Volver a dónde se ama la vida
Aterricé en Montevideo el sábado pasado en la mañana después de haber dormido 9 horas y haber dedicado las restantes a ver ‘Anatomía de una caída’ y haberme quedado fascinada por semejante obra maestra. Fue un vuelo, lo que se dice, comodísimo. Necesitaba con toda mi alma dormir mucho y estar quieta. Bajarle tres rayas al ritmo que yo misma me había inventado las semanas anteriores.
Llegué a casa de mis tíos al mediodía de dos años después. Su casa en Punta del Este es como un remanso de veraneo y cosas bonitas: se divisa el Atlántico a lo grande, entra el viento fresco por el balcón y siempre hay vino blanco en la nevera dispuesto a ser descorchado en cualquier instante.
Los paseos entre las dunas, los bosques de árboles gigantes y los parques infinitos se intercalan con el caos que somos todos, con mis primos saltando y bailando, con el sol abronzando otra vez mi piel, con las risas ruidosas y los horarios cambiados. El vino siempre se combina con las empanadas, las milanesas, los ñoquis del 29, las picadas y las 10 tartas rogel que he comido y que sería capaz de devorar otra vez.
Aquella primera noche mi tía Delia y yo acabamos pidiendo cócteles hechos a base de champagne y de algo más que no sabíamos —sólo después descubrimos que era helado de limón. Había música en directo y empezó a sonar ‘De música ligera’ cuando mi tía se levantó y empezó a bailar. A partir de ahí no paró ni un instante. Organizó las mesas de los de al lado, sacó a la pista improvisada a una mujer, a su marido, al amigo del marido. Saludó a todo el mundo. La habían esperado con una reserva en la mesa con su nombre y un corazón.
Llegamos a casa cuando pasaban las 4 de la mañana muertas de risa hablando con el taxista. La gente de la mesa de al lado la habían mirado toda la noche fascinados: yo tengo 29 años y mi tía (tía abuela) tiene 82. Yo también la miraba fascinada pero en los días siguientes descubrí su secreto. Abrí la nevera para desayunar y había más botellas de vino, unas berenjenas listas para el horno y en el banco de la cocina se leía una receta escrita a mano. Repasé todos los imanes de los lugares a los que habían viajado y en el almuerzo hablamos de la magia que tiene agarrar un coche y recorrer a ver qué ocurría.

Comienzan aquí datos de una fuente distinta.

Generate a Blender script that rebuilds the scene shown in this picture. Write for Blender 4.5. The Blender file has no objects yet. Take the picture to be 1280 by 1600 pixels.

La poeta uruguaya Cristina Peri Rossi escribió que la curiosidad y el deseo son siempre jóvenes. Ahí entendí lo que ocurría con mi tía Delia: unas ganas locas por vivir, por ver qué pasará después, por hacer que pase, por preguntar, por hablar con la gente, por moverse, emocionarse, reírse alto, seguir haciendo bromas malísimas y por tener, por supuesto, la predisposición de tomarse una copa de vino en cualquier instante.
Por acabar citando a otra mujer increíble, cantó Chavela Vargas en ‘Las simples cosas’ que uno siempre vuelve a los viejos sitios dónde amó la vida. Y por eso yo vuelvo y vuelvo y volveré a cruzar este Oceáno Atlántico que es tan sólo agua entre mi corazón dividido.
Cosas bonitas de esta semana:
Estuve con mi familia argentina casi al completo (nos faltó Mica) dos años después. Abracé a mis primos, comí con mis tíos durante horas, jugamos en la playa.
Vi el sol caer todos los días. Estuvimos hasta que se hizo de noche jugando, bebiendo cerveza y viendo el cielo cambiar de colores.
Destaco: tomé mucho vino blanco enfrente del mar con mi tía Delia.
Dormí la siesta al sol mientras leía.
Caminé entre bosques y encontré una librería en la que acabé comprando ‘Julio Cortázar y Cris’ de Cristina Peri Rossi, un libro que me había recomendado Lu (ella siempre tiene razón, sé que me estás leyendo, saludos). Lloré al leerlo, me emocionó como el amor traspasa años y presencia física. Es quizás uno de los libros que más me ha enseñado sobre la trascendencia de alguien mucho más allá de su muerte.
“El azar no existe” escribió Cortázar. “Todo encuentro por azar es una cita previa” pareció responder Borges.
Vi Anatomía de una caída, me pareció brillante, buenísima, y dormí mucho en el avión. Sé que lo puse arriba pero me pareció maravilloso, lo repito.
Comí todo lo que me gusta y más. Tengo una sobredosis de dulce de leche.
Tomé un barco y crucé a Buenos Aires.
Caminé hasta desayunar en un sitio que me gusta y pasé por la floristería en la que compré muchas flores el mes que Argentina ganó el Mundial. Tengo nostalgia preciosa porque sólo me trae buenos recuerdos.
Estoy sentada esperando a Lucila y esta tarde veré a Mica. Soy feliz.